I note that in his written submissions in support of the claim, the respondent alluded to the principle of Estoppel. It was his case that the board of governors of the school met and agreed to reimburse the respondent and other claimants. By so agreeing they caused and or permitted the respondent and other traders to belief that actually the school was responsible for tortuous acts of the students. The appellant was thereby estopped from denying that it was responsible for the damages suffered by the respondent. I do not think that the respondent can hinge his claim on the principle of Estoppel. The Respondent neither pleaded the same nor led any evidence alleging or proving estoppel. Further it is quite evident that the Respondent was not the subject of any acts which directly could raise Estoppel in his favour. He was never, as a person in the contemplation of the defendant and neither had he quantified his claim in a way that the defendant could be said to have promised anything concrete to him. See “Modern Equity” by H.G. Hanbury, 9th Edition page 664 – 673. Moreover the liability in law of the appellant must have been established first before any estoppel could be claimed. It is also a requirement before estoppel can be invoked that the person in whose favour it operates must have acted on the facts alleged to constitute estoppel to his detriment in reliance to those facts. In this particular case the respondent did not show what it is that he did nor did not do in reliance to the gratitious offer of reimbursement, which he would or would not have done otherwise. He did not show that he acted on the offer to his detriment.

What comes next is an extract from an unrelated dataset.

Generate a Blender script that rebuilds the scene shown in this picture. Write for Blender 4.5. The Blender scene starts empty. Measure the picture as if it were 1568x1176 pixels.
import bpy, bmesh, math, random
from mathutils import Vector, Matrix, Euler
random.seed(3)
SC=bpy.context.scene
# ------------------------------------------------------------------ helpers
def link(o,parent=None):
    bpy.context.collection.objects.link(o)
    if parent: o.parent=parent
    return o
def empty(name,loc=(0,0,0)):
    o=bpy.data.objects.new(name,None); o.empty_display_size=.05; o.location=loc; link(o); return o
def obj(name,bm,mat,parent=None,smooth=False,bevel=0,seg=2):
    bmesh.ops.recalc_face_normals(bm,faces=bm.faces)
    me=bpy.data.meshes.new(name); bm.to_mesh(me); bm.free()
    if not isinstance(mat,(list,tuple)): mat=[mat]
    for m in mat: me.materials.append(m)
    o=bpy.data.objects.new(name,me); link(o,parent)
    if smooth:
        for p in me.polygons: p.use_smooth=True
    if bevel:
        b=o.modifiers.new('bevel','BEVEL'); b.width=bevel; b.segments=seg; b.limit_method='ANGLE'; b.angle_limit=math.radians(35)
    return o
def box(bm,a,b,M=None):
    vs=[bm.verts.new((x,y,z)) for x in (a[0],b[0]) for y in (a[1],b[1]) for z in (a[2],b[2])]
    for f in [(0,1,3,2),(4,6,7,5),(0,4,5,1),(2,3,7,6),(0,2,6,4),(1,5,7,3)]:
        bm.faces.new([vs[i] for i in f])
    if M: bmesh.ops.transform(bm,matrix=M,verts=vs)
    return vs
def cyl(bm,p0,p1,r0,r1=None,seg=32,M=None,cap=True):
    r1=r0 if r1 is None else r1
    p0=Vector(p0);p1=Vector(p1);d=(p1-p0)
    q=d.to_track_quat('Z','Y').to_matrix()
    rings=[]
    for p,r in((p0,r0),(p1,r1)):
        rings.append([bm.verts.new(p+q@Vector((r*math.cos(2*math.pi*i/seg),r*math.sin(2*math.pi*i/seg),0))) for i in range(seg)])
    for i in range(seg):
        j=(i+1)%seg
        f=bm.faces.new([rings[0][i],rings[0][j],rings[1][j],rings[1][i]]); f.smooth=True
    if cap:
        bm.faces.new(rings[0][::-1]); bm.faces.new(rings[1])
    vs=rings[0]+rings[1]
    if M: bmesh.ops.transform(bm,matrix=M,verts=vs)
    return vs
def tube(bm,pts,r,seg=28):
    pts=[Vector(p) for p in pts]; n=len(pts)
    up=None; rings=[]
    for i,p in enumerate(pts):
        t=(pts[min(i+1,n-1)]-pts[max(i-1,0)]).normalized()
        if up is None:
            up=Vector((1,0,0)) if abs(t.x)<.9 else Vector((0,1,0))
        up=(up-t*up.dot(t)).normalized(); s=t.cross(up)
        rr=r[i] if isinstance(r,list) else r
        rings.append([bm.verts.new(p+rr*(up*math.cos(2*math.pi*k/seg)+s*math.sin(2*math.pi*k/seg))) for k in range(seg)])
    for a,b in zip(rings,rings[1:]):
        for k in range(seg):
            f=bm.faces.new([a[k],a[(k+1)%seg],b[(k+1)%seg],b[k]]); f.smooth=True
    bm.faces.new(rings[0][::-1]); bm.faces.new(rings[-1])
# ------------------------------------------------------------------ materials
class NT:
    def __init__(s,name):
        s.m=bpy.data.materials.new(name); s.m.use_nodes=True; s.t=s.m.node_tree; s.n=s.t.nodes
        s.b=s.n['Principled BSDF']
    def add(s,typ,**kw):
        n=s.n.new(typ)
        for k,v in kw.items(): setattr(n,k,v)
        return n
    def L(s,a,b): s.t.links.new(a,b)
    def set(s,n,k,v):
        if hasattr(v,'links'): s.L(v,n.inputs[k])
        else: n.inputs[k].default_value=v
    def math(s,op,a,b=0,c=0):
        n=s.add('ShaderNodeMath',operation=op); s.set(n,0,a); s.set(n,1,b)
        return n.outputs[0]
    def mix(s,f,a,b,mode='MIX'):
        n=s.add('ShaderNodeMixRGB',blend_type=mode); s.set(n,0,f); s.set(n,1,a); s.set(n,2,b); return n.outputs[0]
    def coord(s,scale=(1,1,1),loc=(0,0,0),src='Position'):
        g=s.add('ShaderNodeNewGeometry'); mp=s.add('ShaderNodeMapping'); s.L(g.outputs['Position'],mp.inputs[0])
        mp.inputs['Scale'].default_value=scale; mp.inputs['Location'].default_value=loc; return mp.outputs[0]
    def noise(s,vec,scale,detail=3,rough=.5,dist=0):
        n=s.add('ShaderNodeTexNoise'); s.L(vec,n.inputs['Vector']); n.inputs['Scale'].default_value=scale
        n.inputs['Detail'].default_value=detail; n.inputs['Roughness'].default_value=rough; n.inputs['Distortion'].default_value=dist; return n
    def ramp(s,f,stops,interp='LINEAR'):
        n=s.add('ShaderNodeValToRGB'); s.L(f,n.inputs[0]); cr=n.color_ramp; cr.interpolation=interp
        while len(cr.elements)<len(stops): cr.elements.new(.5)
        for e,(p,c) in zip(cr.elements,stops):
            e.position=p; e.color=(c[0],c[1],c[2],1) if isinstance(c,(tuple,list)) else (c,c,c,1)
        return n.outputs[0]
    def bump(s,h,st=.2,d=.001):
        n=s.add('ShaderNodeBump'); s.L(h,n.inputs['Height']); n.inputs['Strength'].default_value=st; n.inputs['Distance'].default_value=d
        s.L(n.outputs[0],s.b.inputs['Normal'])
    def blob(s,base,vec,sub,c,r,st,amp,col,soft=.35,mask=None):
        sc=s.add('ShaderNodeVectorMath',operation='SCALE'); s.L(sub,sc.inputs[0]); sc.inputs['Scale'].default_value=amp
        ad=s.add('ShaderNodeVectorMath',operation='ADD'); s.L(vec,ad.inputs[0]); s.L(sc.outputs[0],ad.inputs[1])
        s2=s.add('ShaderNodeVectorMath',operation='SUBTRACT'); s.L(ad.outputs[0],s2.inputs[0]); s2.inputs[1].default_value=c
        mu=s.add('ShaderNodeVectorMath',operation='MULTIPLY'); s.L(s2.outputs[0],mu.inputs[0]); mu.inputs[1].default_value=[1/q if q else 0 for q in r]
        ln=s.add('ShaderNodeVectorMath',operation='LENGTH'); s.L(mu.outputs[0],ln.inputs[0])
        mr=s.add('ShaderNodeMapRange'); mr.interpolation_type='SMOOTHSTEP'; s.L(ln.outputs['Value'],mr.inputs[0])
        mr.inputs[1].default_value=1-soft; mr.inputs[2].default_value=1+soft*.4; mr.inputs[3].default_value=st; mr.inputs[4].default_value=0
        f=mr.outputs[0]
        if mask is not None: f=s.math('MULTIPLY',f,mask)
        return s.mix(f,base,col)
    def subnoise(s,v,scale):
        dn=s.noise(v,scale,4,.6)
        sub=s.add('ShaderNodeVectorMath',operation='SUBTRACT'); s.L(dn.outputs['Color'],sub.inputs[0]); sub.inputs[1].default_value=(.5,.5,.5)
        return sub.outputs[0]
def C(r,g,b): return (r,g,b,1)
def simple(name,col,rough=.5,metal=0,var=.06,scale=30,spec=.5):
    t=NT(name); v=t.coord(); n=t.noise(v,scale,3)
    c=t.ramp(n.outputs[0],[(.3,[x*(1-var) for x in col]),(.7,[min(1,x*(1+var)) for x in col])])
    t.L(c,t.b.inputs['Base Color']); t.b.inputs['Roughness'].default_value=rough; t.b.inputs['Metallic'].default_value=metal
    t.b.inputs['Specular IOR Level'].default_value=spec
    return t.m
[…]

It is also apparent to me that the plaint as filed did not disclose any cause of action known in law against the school. This is so because the plaint does not state in express terms or by implication, whether the claim against the school is based on a tort or contact or any other cause of action known to law. The plaint merely stated that the students of the school damaged the plaintiff’s property. That averment without more cannot find a cause of action.
Finally, I would agree with the submissions of he leaned counsel for the appellant that it would be contrary to public police to condemn and make schools liable for the actions of riotous students who disobey school rules, and regulations with impunity and commit actionable acts outside the school premises. If every time students riot and damage property of neighbours the school boards were to be called upon to pay for the damages caused, God knows whether such school would have any money left to run their programmes. In those cases I think it would only be fair, practical and makes good sense for such students to be personally and individually held liable for their actions. It should not be lost on us that not all students engage in riots. There are those who in the same school would disapprove of the strike. Why should the innocent be condemned alongside the guilty and be forced to pay for the damage caused by their riotous colleagues? It would be harsh and unconscionable to do so!
In the result I find that the appeal has considerable merit and it is allowed with costs to the Appellant. The judgment of the subordinate court is hereby set aside and substitute therefore with an order of dismissal with costs again to the appellant.
Dated and delivered at Nyeri this 22nd day of October 2007.